> WHAT YOU HAVE TO DO
Which lines below hold the word "heap"? Copy all of them.

START GIVEN INFORMATION

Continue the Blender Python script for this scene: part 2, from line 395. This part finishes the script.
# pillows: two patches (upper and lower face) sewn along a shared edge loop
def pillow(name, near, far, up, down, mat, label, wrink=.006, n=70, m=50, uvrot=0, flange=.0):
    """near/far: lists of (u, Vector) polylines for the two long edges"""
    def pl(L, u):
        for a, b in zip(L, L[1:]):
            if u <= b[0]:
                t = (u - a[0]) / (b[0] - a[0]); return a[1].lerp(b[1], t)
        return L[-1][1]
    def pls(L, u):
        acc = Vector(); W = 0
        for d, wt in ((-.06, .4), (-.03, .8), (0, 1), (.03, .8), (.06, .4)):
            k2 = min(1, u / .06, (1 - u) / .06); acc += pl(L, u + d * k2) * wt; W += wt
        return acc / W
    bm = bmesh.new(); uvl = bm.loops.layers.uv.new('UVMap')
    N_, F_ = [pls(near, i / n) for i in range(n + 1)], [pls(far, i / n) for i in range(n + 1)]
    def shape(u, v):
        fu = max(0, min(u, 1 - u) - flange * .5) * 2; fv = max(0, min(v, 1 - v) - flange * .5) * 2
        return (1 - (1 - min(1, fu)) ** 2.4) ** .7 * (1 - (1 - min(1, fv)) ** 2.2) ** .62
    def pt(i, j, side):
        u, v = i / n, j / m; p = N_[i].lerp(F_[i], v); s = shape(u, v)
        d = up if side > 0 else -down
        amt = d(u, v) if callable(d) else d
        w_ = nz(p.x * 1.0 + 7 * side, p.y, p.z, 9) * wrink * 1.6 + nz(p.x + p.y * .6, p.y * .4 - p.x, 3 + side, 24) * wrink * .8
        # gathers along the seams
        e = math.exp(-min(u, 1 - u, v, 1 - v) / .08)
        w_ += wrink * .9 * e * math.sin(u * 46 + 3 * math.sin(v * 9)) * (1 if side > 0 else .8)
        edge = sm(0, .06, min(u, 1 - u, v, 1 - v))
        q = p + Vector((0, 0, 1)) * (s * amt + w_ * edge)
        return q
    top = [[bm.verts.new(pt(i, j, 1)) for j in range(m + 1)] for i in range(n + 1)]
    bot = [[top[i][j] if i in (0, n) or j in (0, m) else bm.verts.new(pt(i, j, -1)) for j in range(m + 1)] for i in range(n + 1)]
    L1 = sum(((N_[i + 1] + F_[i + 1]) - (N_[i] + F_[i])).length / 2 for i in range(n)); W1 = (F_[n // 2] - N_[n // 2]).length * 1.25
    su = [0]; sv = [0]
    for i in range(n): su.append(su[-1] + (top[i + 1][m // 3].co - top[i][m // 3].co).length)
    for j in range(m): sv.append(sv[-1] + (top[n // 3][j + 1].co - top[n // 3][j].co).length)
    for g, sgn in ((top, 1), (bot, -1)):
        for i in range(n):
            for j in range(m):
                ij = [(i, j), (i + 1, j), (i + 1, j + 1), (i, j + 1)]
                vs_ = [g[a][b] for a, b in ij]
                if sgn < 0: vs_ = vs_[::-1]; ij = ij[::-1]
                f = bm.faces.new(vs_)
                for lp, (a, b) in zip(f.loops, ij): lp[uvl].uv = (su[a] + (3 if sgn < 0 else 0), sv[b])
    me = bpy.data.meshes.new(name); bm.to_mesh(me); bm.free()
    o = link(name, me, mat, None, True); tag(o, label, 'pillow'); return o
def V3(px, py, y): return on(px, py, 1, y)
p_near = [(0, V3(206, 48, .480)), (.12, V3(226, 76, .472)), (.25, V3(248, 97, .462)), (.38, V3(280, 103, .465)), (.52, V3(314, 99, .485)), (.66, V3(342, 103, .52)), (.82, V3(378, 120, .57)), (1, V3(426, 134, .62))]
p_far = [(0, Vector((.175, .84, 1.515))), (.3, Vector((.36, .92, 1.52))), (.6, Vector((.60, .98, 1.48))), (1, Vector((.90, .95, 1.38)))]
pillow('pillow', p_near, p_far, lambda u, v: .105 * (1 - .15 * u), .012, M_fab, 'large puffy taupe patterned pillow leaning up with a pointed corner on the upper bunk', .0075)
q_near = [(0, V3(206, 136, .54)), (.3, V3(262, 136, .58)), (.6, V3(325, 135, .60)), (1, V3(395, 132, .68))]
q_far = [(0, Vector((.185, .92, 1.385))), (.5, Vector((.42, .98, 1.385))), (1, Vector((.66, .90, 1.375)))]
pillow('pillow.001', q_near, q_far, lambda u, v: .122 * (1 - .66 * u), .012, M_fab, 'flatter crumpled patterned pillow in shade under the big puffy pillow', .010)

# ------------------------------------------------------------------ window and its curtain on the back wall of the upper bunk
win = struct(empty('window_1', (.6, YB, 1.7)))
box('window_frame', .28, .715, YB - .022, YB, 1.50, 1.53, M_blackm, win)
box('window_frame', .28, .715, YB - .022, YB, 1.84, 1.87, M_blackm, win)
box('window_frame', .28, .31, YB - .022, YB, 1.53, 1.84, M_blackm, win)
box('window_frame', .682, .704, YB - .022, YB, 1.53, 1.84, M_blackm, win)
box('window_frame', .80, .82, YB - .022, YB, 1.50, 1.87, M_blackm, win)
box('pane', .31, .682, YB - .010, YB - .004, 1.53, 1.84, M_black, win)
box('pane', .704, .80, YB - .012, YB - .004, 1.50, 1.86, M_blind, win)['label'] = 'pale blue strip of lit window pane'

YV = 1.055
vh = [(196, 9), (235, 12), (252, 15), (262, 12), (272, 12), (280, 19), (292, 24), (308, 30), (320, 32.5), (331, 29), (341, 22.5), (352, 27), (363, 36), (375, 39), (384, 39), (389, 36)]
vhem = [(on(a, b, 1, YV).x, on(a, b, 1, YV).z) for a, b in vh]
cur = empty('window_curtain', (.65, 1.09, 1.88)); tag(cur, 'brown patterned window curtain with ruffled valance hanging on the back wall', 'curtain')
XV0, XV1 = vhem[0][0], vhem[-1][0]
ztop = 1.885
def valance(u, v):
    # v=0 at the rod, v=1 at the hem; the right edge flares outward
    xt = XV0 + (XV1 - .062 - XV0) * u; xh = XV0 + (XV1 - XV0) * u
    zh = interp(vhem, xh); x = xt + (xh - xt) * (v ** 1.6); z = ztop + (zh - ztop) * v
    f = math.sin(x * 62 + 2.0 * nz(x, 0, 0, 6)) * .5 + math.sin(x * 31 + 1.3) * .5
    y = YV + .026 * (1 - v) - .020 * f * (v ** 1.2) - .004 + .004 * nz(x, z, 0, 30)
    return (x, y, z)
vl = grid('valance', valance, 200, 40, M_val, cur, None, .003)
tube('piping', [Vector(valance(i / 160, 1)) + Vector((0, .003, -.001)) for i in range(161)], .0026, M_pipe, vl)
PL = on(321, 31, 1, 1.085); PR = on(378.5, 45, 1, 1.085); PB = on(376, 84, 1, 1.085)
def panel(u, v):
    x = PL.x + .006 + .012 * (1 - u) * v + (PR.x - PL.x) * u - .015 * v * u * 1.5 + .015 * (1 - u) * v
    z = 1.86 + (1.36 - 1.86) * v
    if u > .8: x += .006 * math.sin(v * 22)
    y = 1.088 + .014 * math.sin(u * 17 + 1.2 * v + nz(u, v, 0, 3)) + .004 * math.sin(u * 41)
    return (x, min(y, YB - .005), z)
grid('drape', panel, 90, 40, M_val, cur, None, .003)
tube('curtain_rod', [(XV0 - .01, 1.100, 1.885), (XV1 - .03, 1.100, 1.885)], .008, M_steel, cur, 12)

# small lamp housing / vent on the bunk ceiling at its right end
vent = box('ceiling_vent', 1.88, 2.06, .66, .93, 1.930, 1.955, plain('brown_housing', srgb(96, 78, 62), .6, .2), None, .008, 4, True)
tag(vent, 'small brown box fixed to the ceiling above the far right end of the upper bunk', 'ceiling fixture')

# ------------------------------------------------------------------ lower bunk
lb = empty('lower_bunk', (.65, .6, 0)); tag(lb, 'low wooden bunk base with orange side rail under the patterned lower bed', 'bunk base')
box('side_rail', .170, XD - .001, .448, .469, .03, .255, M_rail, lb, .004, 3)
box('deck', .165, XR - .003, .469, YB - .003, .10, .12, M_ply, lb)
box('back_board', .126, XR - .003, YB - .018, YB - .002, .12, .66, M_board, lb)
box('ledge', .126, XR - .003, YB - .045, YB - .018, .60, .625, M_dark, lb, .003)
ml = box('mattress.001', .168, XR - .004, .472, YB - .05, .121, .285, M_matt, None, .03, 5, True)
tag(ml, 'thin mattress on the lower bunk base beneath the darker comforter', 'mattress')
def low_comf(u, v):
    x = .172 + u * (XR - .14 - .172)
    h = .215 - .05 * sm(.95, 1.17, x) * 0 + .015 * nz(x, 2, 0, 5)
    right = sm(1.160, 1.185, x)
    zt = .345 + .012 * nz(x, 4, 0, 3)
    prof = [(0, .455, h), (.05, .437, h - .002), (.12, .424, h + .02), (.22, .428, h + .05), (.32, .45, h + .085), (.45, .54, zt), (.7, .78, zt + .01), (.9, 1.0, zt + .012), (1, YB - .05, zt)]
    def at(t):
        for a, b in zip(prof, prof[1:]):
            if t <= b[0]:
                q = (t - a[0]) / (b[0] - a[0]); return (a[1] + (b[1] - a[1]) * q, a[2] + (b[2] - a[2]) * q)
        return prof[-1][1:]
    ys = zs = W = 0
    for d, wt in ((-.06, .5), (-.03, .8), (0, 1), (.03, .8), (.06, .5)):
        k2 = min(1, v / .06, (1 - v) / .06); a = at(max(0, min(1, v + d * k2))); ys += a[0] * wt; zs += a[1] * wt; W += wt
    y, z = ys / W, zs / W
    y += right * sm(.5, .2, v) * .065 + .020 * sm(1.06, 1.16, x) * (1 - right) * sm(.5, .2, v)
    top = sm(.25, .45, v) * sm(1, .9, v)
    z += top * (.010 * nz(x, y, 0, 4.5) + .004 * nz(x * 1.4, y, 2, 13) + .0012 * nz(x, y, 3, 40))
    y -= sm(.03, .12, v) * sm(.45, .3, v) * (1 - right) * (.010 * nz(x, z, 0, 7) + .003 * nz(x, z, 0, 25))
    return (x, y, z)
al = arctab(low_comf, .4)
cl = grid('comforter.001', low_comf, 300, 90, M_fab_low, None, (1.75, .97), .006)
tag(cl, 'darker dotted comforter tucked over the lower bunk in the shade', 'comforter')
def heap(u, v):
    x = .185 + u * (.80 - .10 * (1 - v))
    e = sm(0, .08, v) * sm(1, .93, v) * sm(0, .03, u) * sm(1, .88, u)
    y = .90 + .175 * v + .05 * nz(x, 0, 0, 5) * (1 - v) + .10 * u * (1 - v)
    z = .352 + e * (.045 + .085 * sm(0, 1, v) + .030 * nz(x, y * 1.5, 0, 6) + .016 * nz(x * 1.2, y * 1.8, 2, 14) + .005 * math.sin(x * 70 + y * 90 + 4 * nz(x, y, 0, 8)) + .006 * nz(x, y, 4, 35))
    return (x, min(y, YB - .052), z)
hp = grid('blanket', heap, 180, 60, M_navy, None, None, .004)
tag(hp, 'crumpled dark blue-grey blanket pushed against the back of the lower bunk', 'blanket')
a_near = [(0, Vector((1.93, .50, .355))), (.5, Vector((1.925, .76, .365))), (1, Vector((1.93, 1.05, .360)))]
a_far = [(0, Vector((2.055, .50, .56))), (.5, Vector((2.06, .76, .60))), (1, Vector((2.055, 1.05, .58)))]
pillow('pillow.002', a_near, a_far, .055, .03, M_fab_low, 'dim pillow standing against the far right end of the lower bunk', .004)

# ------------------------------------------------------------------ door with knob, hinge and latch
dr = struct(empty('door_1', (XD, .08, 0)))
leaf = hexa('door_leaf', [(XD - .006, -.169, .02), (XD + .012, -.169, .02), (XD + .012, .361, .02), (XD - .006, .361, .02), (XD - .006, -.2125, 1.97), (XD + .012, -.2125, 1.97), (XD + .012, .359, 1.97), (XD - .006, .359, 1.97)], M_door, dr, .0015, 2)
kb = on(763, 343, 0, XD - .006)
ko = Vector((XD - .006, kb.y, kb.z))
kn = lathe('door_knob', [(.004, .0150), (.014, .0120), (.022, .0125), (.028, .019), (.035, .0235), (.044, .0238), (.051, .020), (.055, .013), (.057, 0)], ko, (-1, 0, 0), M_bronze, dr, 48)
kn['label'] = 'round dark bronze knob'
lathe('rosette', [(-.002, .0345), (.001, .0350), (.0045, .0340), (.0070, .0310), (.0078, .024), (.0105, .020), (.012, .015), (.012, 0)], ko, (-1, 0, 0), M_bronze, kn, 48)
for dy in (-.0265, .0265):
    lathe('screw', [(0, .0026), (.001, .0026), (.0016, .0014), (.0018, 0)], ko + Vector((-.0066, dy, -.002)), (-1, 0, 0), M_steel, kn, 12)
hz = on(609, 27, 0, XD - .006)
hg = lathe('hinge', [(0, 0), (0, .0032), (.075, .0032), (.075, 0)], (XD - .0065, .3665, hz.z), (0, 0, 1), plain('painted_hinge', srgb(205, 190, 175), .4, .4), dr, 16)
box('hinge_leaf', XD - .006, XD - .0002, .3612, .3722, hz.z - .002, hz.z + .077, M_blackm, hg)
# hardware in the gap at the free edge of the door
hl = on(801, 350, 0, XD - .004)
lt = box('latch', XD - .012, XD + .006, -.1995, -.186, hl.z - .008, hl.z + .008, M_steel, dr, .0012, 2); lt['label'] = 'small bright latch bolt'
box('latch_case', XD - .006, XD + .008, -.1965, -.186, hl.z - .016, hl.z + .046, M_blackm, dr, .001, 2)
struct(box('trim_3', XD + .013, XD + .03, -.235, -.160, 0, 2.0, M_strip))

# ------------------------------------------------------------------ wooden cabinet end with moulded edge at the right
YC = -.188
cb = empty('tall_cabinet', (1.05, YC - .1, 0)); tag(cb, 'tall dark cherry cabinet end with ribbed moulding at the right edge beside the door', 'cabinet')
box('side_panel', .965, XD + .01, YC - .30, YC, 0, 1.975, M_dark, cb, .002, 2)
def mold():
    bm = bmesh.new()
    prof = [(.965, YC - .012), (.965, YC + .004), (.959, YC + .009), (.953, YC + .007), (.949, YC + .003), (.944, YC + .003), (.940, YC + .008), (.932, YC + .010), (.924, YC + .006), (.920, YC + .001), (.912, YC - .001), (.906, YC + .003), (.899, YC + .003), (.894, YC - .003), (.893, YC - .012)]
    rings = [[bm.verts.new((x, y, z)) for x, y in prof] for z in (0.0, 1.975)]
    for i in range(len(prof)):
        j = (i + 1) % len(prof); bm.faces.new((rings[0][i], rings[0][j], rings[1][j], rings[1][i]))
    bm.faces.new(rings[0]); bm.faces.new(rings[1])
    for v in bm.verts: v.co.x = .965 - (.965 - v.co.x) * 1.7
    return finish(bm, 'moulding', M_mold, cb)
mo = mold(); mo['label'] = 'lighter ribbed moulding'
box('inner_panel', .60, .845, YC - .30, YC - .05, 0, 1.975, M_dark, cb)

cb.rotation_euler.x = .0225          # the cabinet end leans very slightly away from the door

END GIVEN INFORMATION

> RESULT
def heap(u, v):
hp = grid('blanket', heap, 180, 60, M_navy, None, None, .004)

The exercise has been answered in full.